• EXERCISE BRIEF:
Give back all the data exactly, line by line.
# # # # #
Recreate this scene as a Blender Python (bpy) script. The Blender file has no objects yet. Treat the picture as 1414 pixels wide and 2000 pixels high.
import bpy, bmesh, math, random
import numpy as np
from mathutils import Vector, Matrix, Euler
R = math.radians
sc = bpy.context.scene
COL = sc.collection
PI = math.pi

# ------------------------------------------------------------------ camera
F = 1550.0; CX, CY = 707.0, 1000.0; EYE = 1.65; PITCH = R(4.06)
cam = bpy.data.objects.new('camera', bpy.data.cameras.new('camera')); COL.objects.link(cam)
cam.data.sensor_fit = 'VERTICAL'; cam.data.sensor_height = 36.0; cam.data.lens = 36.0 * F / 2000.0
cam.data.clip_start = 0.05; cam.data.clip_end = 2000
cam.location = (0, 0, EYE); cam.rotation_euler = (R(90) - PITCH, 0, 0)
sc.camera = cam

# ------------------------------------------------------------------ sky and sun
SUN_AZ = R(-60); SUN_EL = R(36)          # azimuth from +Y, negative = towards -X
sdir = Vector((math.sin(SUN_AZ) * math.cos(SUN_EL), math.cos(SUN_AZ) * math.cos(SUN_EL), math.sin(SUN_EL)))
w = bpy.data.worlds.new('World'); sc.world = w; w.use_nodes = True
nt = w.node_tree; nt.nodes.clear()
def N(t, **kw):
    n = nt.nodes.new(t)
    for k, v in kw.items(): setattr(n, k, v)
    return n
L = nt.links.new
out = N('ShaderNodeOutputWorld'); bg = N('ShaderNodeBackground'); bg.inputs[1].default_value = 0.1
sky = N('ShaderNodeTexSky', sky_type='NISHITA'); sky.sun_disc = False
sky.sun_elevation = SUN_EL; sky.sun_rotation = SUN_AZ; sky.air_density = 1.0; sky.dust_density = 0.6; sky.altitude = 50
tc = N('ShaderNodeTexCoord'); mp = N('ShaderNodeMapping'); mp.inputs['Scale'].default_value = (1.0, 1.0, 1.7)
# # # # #
• SOLUTION TO THIS EXERCISE:
Recreate this scene as a Blender Python (bpy) script. The Blender file has no objects yet. Treat the picture as 1414 pixels wide and 2000 pixels high.
import bpy, bmesh, math, random
import numpy as np
from mathutils import Vector, Matrix, Euler
R = math.radians
sc = bpy.context.scene
COL = sc.collection
PI = math.pi

# ------------------------------------------------------------------ camera
F = 1550.0; CX, CY = 707.0, 1000.0; EYE = 1.65; PITCH = R(4.06)
cam = bpy.data.objects.new('camera', bpy.data.cameras.new('camera')); COL.objects.link(cam)
cam.data.sensor_fit = 'VERTICAL'; cam.data.sensor_height = 36.0; cam.data.lens = 36.0 * F / 2000.0
cam.data.clip_start = 0.05; cam.data.clip_end = 2000
cam.location = (0, 0, EYE); cam.rotation_euler = (R(90) - PITCH, 0, 0)
sc.camera = cam

# ------------------------------------------------------------------ sky and sun
SUN_AZ = R(-60); SUN_EL = R(36)          # azimuth from +Y, negative = towards -X
sdir = Vector((math.sin(SUN_AZ) * math.cos(SUN_EL), math.cos(SUN_AZ) * math.cos(SUN_EL), math.sin(SUN_EL)))
w = bpy.data.worlds.new('World'); sc.world = w; w.use_nodes = True
nt = w.node_tree; nt.nodes.clear()
def N(t, **kw):
    n = nt.nodes.new(t)
    for k, v in kw.items(): setattr(n, k, v)
    return n
L = nt.links.new
out = N('ShaderNodeOutputWorld'); bg = N('ShaderNodeBackground'); bg.inputs[1].default_value = 0.1
sky = N('ShaderNodeTexSky', sky_type='NISHITA'); sky.sun_disc = False
sky.sun_elevation = SUN_EL; sky.sun_rotation = SUN_AZ; sky.air_density = 1.0; sky.dust_density = 0.6; sky.altitude = 50
tc = N('ShaderNodeTexCoord'); mp = N('ShaderNodeMapping'); mp.inputs['Scale'].default_value = (1.0, 1.0, 1.7)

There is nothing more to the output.